Now the newbie in an old-school Boston firehouse that lacks proper funding and facilities, Cassie finds herself fighting against the “old guard, bro-code”, constantly needing to prove herself to this institution resistant on change. That’s fine by her, she’s tough, she can take it … except when it comes to the supportive and very distracting Rookie. He might just be the achilles heel of this superhero.
Discussion
I have such a love-hate relationship going on with this story! I absolutely loved the exploration of the challenges, motivations, and hurdles that female firefighters have to overcome. How they have to do everything twice as well as their male counterparts, and still be looked down upon. Katherine Center has very strong knowledge of the firehouse culture and it was very authentically brought to life … no matter how infuriating it is to read.
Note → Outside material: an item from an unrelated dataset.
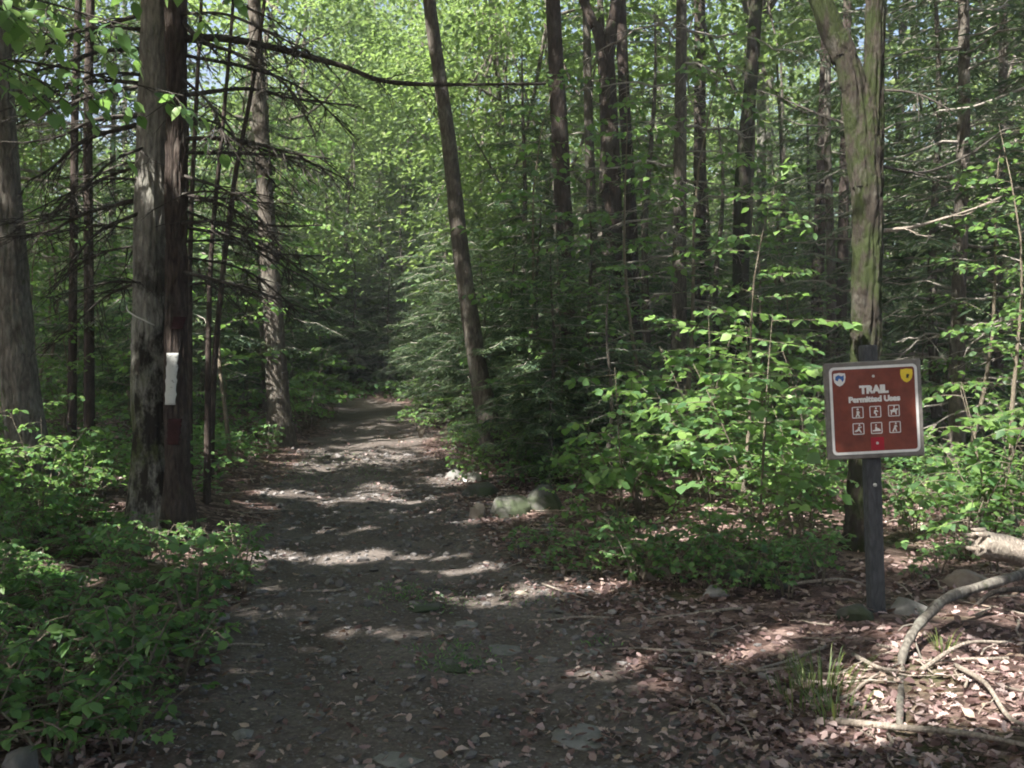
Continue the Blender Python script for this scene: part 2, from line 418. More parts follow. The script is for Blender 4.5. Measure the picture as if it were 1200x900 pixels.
M['blue'] = plain('badge_blue', (.05, .13, .36)); M['yellow'] = plain('badge_yellow', (.75, .55, .04)); M['red'] = plain('marker_red', (.36, .012, .025))
M['black'] = plain('badge_dark', (.03, .03, .02)); M['steel'] = plain('screw_steel', (.55, .54, .5), .35)
M['blaze_white'] = plain('blaze_white', (.4, .4, .375), .85, .2, .2)
bw = M['blaze_white'].node_tree
for n_ in bw.nodes:
    if n_.type == 'VALTORGB':
        n_.color_ramp.elements[0].position = .34; n_.color_ramp.elements[0].color = (.1, .085, .07, 1); n_.color_ramp.elements[1].position = .41
    if n_.type == 'TEX_NOISE': n_.inputs['Scale'].default_value = 38
M['blaze_red'] = plain('blaze_red', (.035, .012, .011), .8, .2, .4)
M['wire'] = plain('wire_grey', (.45, .43, .39), .5)

# ------------------------------------------------------------------ sun, and where the canopy lets it through
SUN_EL, SUN_AZ = R(50), R(225)           # azimuth clockwise from +Y : sun stands behind the camera to the left
S = np.array([math.sin(SUN_AZ) * math.cos(SUN_EL), math.cos(SUN_AZ) * math.cos(SUN_EL), math.sin(SUN_EL)])
GAPS = []                                 # openings of the canopy: centre, half axes, angle
def gap(px, py, hw, hh, d=None, tilt=0):
    """an opening whose sunlight lands at a place given by where it is seen; d: its distance when above ground"""
    c = gp(px, py) if d is None else at(px, py, d)
    dd = pix(c)[2]
    ax = hw / F * dd
    if d is None:
        far = gp(px, py - hh); near = gp(px, py + hh)
        ay = max(.06, (far[1] - near[1]) / 2)
    else:
        ay = hh / F * dd / S[2] * .7       # a standing target: width along the sun's plan direction
    GAPS.append((c, ax, ay, tilt))
for g in [(440, 500, 55, 5), (450, 515, 58, 6), (435, 533, 40, 3), (430, 583, 70, 4), (325, 578, 55, 3), (420, 652, 130, 7), (590, 607, 62, 4, None, .4),
          (545, 670, 60, 4), (650, 690, 120, 6, None, .3), (335, 690, 25, 4), (330, 716, 30, 4), (440, 738, 75, 5), (715, 787, 62, 8, None, .25),
          (610, 842, 62, 6, None, .2), (1085, 795, 115, 34), (1150, 835, 90, 24), (1180, 780, 40, 30), (1005, 858, 65, 13), (930, 735, 45, 6, None, .2), (1060, 740, 40, 8), (370, 894, 40, 6), (870, 765, 75, 10, None, .2), (760, 808, 60, 5, None, .2),
          (1150, 720, 50, 10), (551, 556, 14, 2), (390, 545, 50, 2), (380, 622, 60, 2.5), (490, 603, 40, 2.5), (775, 632, 32, 8), (215, 650, 75, 12), (120, 600, 80, 12), (70, 680, 60, 12), (40, 760, 50, 14), (150, 840, 40, 10), (1160, 640, 50, 12), (350, 545, 40, 3)]:
    gap(*g)
for g in [(178, 40, 24, 60, 9.2), (172, 190, 20, 70, 9.2), (170, 310, 20, 40, 9.2), (180, 440, 22, 26, 9.2), (40, 455, 26, 40, 10.5), (15, 350, 16, 20, 10.5),
          (900, 560, 70, 60, 8.3), (850, 620, 60, 50, 8.0), (940, 630, 50, 50, 8.5), (1110, 560, 60, 60, 8.5), (1080, 640, 50, 40, 8.0), (720, 480, 60, 40, 9.5), (830, 500, 60, 40, 9.0),
          (985, 470, 16, 40, 6.3), (1055, 440, 12, 20, 6.3), (1020, 510, 50, 14, 6.3), (860, 380, 50, 50, 10), (1130, 420, 40, 40, 10), (1172, 640, 40, 30, 6.0), (1060, 780, 20, 60, 4.9), (905, 600, 90, 80, 8.6), (840, 560, 60, 60, 8.6), (1120, 600, 70, 70, 8.4), (640, 470, 30, 30, 13), (300, 130, 20, 60, 16.5), (880, 540, 130, 110, 8.3), (1110, 560, 90, 80, 8.6), (780, 420, 60, 60, 10), (900, 420, 70, 50, 10), (130, 85, 80, 50, 4.7), (420, 380, 60, 40, 19), (600, 120, 70, 110, 18), (760, 200, 70, 90, 14), (1120, 120, 80, 110, 12), (1130, 260, 90, 80, 11), (1150, 60, 90, 90, 16), (700, 60, 90, 90, 20), (860, 60, 70, 90, 20), (560, 260, 50, 60, 22), (90, 200, 70, 110, 13), (430, 100, 90, 90, 22), (300, 250, 50, 60, 17), (510, 90, 18, 90, 14), (330, 400, 50, 40, 15)]:
    gap(*g)
GA = [(c, ax, ay, math.cos(t), math.sin(t)) for c, ax, ay, t in GAPS]
PROT = [(at(1014, 330, 9.0), .45), (at(1014, 230, 9.0), .5), (at(1010, 140, 9.0), .5), (at(1004, 50, 9.0), .5), (at(1010, -40, 9.0), .5)]   # leaves that shade the tree by the sign stay
def lets_sun(P):
    """False for leaves that would stand in one of the openings"""
    keep = np.ones(len(P), bool)
    wob = rng.normal(0, .09, len(P))
    for c, ax, ay, ct, st in GA:
        q = P[:, :2] - S[None, :2] * ((P[:, 2] - c[2]) / S[2])[:, None] - c[None, :2]
        u = q[:, 0] * ct + q[:, 1] * st; v = -q[:, 0] * st + q[:, 1] * ct
        dap = (vnoise(q[:, 0] * 2.6 + 50, q[:, 1] * 2.6, 71) + .6 * vnoise(q[:, 0] * 6, q[:, 1] * 6, 72) > .06) if ax > .42 and c[2] > .45 else True
        keep &= ~(dap & (np.sqrt((u / (ax + .14)) ** 2 + (v / (ay + .085)) ** 2) + wob < 1.0) & (P[:, 2] > c[2] + .3))
    for c, r in PROT:
        q = P[:, :2] - S[None, :2] * ((P[:, 2] - c[2]) / S[2])[:, None] - c[None, :2]
        keep |= (q[:, 0] ** 2 + q[:, 1] ** 2 < r * r)
    return keep

# ------------------------------------------------------------------ ground and trail
def axis(lo, fine0, fine1, hi, step, growth=1.09):
    a = list(np.arange(fine0, fine1 + 1e-6, step)); s = step; x = fine1
    while x < hi: s *= growth; x += s; a.append(min(x, hi))
    s = step; x = fine0; b = []
    while x > lo: s *= growth; x -= s; b.append(max(x, lo))
    return np.array(b[::-1] + a)
gx = axis(-320, -4.5, 5.0, 320, .05); gy = axis(-120, 3.0, 12.0, 520, .05, 1.035)
X, Y = np.meshgrid(gx, gy); Z = gz(X, Y)
td = trail_d(X, Y)
right = X > (np.interp(Y, TY, TL) + np.interp(Y, TY, TR)) / 2
mask = 1 - sstep(-.35, .35, td + .5 * vnoise(X * 1.6, Y * 1.6, 9))
mask *= np.where(Y > 40, 0, 1)
idx = np.arange(X.size).reshape(X.shape)
q = np.stack([idx[:-1, :-1], idx[:-1, 1:], idx[1:, 1:], idx[1:, :-1]], -1).reshape(-1, 4)
mc = ((mask[:-1, :-1] + mask[1:, 1:]) / 2).ravel()
V = np.stack([X, Y, Z], -1).reshape(-1, 3); mk = mask.ravel()
for nm, sel in (('ground', mc < .5), ('trail', mc >= .5)):
    qq = q[sel]; used = np.unique(qq); remap = np.full(len(V), -1); remap[used] = np.arange(len(used))
    b = Buf(); b.add(V[used], [remap[qq]], mk[used]); o = b.build(nm, M['ground']); o['kind'] = 'structure'
    o['label'] = 'forest floor of brown leaf litter' if nm == 'ground' else 'gravelly dirt trail leading into the wood'

# ------------------------------------------------------------------ stones
def ico(sub):
    import bmesh
    bm = bmesh.new(); bmesh.ops.create_icosphere(bm, subdivisions=sub, radius=1)
    v = np.array([x.co[:] for x in bm.verts]); f = np.array([[x.index for x in y.verts] for y in bm.faces]); bm.free(); return v, f
ICO1, ICO2, ICO4 = ico(1), ico(2), ico(4)

def gravel():
    n = 9000
    y = 3.2 + 12 * rng.random(n) ** 1.7; l = np.interp(y, TY, TL) - .25; r = np.interp(y, TY, TR) + .7
    x = l + (r - l) * rng.random(n)
    s = .005 + .009 * rng.random(n) ** 2 + .028 * (rng.random(n) ** 14)
    s *= np.clip(y / 6, .8, 1.15)
    tv, tf = ICO1; k = len(tv)
    sc = s[:, None, None] * (1 + rng.normal(0, .22, (n, k, 1))) * tv[None] * (np.stack([1 + .5 * rng.random(n), .8 + .3 * rng.random(n), .45 + .3 * rng.random(n)], -1)[:, None, :])
    a = rng.random(n) * 6.28; c, si = np.cos(a)[:, None], np.sin(a)[:, None]
    vx = sc[..., 0] * c - sc[..., 1] * si; vy = sc[..., 0] * si + sc[..., 1] * c
    P = np.stack([vx + x[:, None], vy + y[:, None], sc[..., 2] + (gz(x, y) + s * .2)[:, None]], -1)
    b = Buf(); b.add(P.reshape(-1, 3), [(tf[None] + (np.arange(n) * k)[:, None, None]).reshape(-1, 3)], np.repeat(rng.random(n), k))
    tag(b.build('gravel', M['gravel'], smooth=False), 'loose grey pebbles strewn over the trail', 'gravel', kind='stuff')
gravel()

def rock(px, py, wpx, hpx, label, m, flat=1.0, name='rock', group=None, seed=0, depth_ratio=.9, cat='rock', sub=ICO4):
    p = gp(px, py + hpx * .5); d = pix(p)[2]
    w = wpx / F * d / 2; h = hpx / F * d * (1 if flat > .5 else .5)
    v, f = sub; vv = v.copy()
    for i in range(len(vv)):
        q = Vector(vv[i]) * 1.15 + Vector((seed * 7.3, seed * 3.1, 0))
        dsp = .2 * mnoise.noise(q) + .1 * mnoise.noise(q * 2.7) + .07 * mnoise.noise(q * 7) + .10 * 0
        vv[i] *= 1 + dsp
    rs = np.random.default_rng(seed + 100)
    for _ in range(9):
        nv = nrm(rs.normal(0, 1, 3) * np.array([1, 1, .8])); dd_ = rs.uniform(.62, .9); ex = np.maximum(0, vv @ nv - dd_); vv = vv - np.outer(ex * .92, nv)
    vv *= np.array([w, w * depth_ratio, h * .75])
    a = seed * .5; c, s = math.cos(a * .3), math.sin(a * .3)
    vv[:, :2] = vv[:, :2] @ np.array([[c, s], [-s, c]])
    b = Buf(); b.add(vv, [f], .35 + .5 * rng.random())
    o = b.build(name, m, smooth=True); o.location = (p[0], p[1], p[2] + h * (.02 if flat > .5 else -.2))
    tag(o, label, cat, group); return o
RK = [(551, 556, 26, 15, 'pale cream stone lying in the sun beside the trail', 'stone_pale'), (533, 554, 24, 13, 'grey stone just left of the pale cream stone', 'stone'),
      (563, 571, 44, 20, 'mossy stone under the pale cream stone', 'stone_moss'), (600, 584, 58, 34, 'large mossy boulder at the right edge of the trail', 'stone_moss'),
      (636, 549, 40, 14, 'flat topped stone behind the large mossy boulder', 'stone_moss'), (640, 578, 56, 36, 'dark boulder right of the large mossy boulder', 'stone_moss'),
      (561, 595, 22, 22, 'small upright stone in front of the mossy stones', 'stone_tan'), (776, 632, 56, 24, 'tan boulder among the low leaves right of the trail', 'stone_tan'),
      (742, 640, 30, 28, 'pointed tan stone left of the tan boulder', 'stone_tan'), (768, 666, 40, 18, 'knobbly brown stone below the tan boulder', 'stone_tan'),
      (880, 664, 110, 26, 'long low rock behind the seedlings left of the sign', 'stone_moss'), (1003, 713, 46, 22, 'mossy stone at the left of the sign post', 'stone_moss'),
      (1066, 706, 54, 24, 'grey stone at the right of the sign post', 'stone'), (1140, 675, 70, 22, 'broad pale stone under the broken log', 'stone_tan'),
      (25, 888, 56, 40, 'smooth grey stone in the bottom left corner', 'stone'), (722, 598, 40, 20, 'dim stone behind the pointed tan stone', 'stone_moss'), (838, 690, 36, 12, 'small flat stone in the leaf litter', 'stone')]
for i, (px, py, w, h, lab, m) in enumerate(RK): rock(px, py, w, h, lab, M[m], seed=i + 1)
FK = [(495, 706, 56, 10, 'oval flat stone bedded in the middle of the trail', 'stone_moss'), (533, 774, 62, 12, 'mossy flat stone in the trail, below the oval one', 'stone_moss'),
      (682, 855, 86, 16, 'largest flat grey stone, near the lower edge of the trail', 'stone'), (545, 727, 34, 8, 'small flat stone right of the oval one', 'stone'),
      (374, 831, 30, 10, 'small pale stone on the left half of the trail', 'stone'), (284, 852, 36, 18, 'dark stone at the left rim of the trail', 'stone'),
      (590, 757, 60, 9, 'thin flat stone right of the mossy flat one', 'stone'), (640, 768, 34, 8, 'small flat stone beside the leaf litter', 'stone'),
      (905, 882, 28, 18, 'rounded brown stone at the lower right of the trail', 'stone_tan'), (470, 885, 70, 10, 'half buried stone at the bottom middle of the trail', 'stone'),
      (610, 690, 20, 9, 'little stone on the right rim of the trail', 'stone_tan'), (966, 857, 20, 12, 'small pale stone below the grass tuft', 'stone_tan'),
      (882, 893, 24, 12, 'small tan stone on the bottom edge, left of the rounded brown one', 'stone_tan'), (690, 760, 36, 7, 'thin grey stone at the edge of the leaf litter', 'stone')]
for i, (px, py, w, h, lab, m) in enumerate(FK): rock(px, py, w, h, lab, M[m], flat=.4, name='flat_stone', group='stones bedded in the trail', seed=i + 31, cat='stone')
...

Cassie herself is probably the most prickly heroine I’ve ever read. She is so incredibly guarded, which is completely warranted and fully within her character as her backstory and painful history is revealed. However, it was her need to see herself as “anti-female” everything that really started to grate on my nerves. Again, in her profession and as a coping mechanism of her past pain, it absolutely made sense … but I feel the author tended to continue to beat us over the head with it. To the point that I really started to feel insulted! We get it, she hates everything female, she equates femaleness with weakness. My brand of feminism doesn’t involve punching down on those who “like to pick out throw pillows with their delusional boyfriends” on the weekends.
But the conversation on pain, trauma, and ultimately forgiveness was sensational. The mother-daughter dynamic here is the pulsing heart that propels the undercurrent of the story and is it exceptional. Forgiveness is such a challenging topic and I really feel Katherine Center explored this delicately, with strong attention to both sides of a conflicted relationship.
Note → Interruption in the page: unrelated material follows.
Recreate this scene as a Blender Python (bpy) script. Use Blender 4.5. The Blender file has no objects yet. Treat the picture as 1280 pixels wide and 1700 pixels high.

Overall this is a powerful, intelligently written, and emotionally resonant novel that explores sexism, feminism, love, vulnerability, and forgiveness. An excellent portrayal of the human condition, flaws and all, and that the road to healing is never linear. While I do feel I’ve never read a character who works so hard to be miserable, it is warranted within her arc. For me, Cassie’s “anti-feminine everything” stance was overwrought, becoming tiresome and insulting. However the growth of her character and the emotionally powerful conversations on forgiveness is what won me over. Very insightful.